The trekkers had penetrated much of the Transvaal by the early 1840s. A grouping of commando states emerged based at Potchefstroom, Pretoria, and, from 1845, Ohrigstad-Lydenburg in the eastern Transvaal. Andries Hendrik Potgieter, Andries Pretorius, Jan Mocke, and others competed for followers, attacked weaker African chiefdoms, hunted elephants and slaves, and forged trading links with the Portuguese. Other Boers turned east into Natal and allied themselves with the resident British settlers. Farms developed slowly and, as had been the case in the Cape prior to the 1830s, depended on forced labour. Until the 1860s the Pedi and Swazi in the east and even the Kwena and Hurutshe in the west were strong enough to avoid being conscripted as labour and thus limited the labour supply.
The British in Natal
The appearance of thousands of British settlers in Natal in the 1840s and ’50s meant that for the first time Africans and European settlers lived together—however uneasily—on the same land. The Boers began to carve out farms in Natal as they had done along the eastern frontier, but further slave and cattle raids on the Bhaca south of the Mzimkulu provided the pretext for British annexation of Natal in 1843. Theophilus Shepstone received an appointment in 1845 as a diplomatic agent (later secretary for native affairs), and his position served as a prototype for later native commissioners. The Harding Commission (1852) set aside reserves for Africans, and missionaries and pliant chiefs were brought in to persuade Africans to work. After 1849 Africans became subject to a hut tax intended to raise revenue and drive them into labour. Roads were built, using forced labour, and Africans were obliged to pay rent on state land and European farms. To meet these burdens some African cultivators grew surplus crops to sell to the growing towns of Pietermaritzburg and Durban.
The British were reluctant, though, to annex the Transorangian interior, where no strategic interests existed. Boer trade links with Delagoa Bay posed little threat because Portugal was virtually a client state of Britain. To the Boers fell the tasks of eroding African resistance and developing the land, although the policy never received clear enunciation or much financial backing. Britain halfheartedly attempted to protect some of its African client states, such as that of the Griqua and the Sotho state led by Moshoeshoe. However, after further fighting with the Rharhabe-Xhosa on the eastern frontier in 1846, Governor Colonel Harry Smith finally annexed, over the next two years, not only the region between the Great Fish and the Great Kei rivers (establishing British Kaffraria) but also a large area between the Orange and Vaal rivers, thus establishing the Orange River Sovereignty. These moves provoked further warfare in 1851–53 with the Xhosa (joined once more by many Khoe), with a few British politicians ineffectively trying to influence events.

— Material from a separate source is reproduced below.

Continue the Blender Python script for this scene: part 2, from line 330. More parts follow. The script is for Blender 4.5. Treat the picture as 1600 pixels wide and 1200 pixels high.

A striking feature of this period was the capacity of the Sotho people to fend off military conquest by the British and Boers. After defeating and absorbing the rival Tlokwa in 1853–54, Moshoeshoe became the most powerful African leader south of the Vaal-Pongolo rivers. His soldiers utilized firearms and, in the cold Highveld, horses—which proved to be the keys to political and military survival there.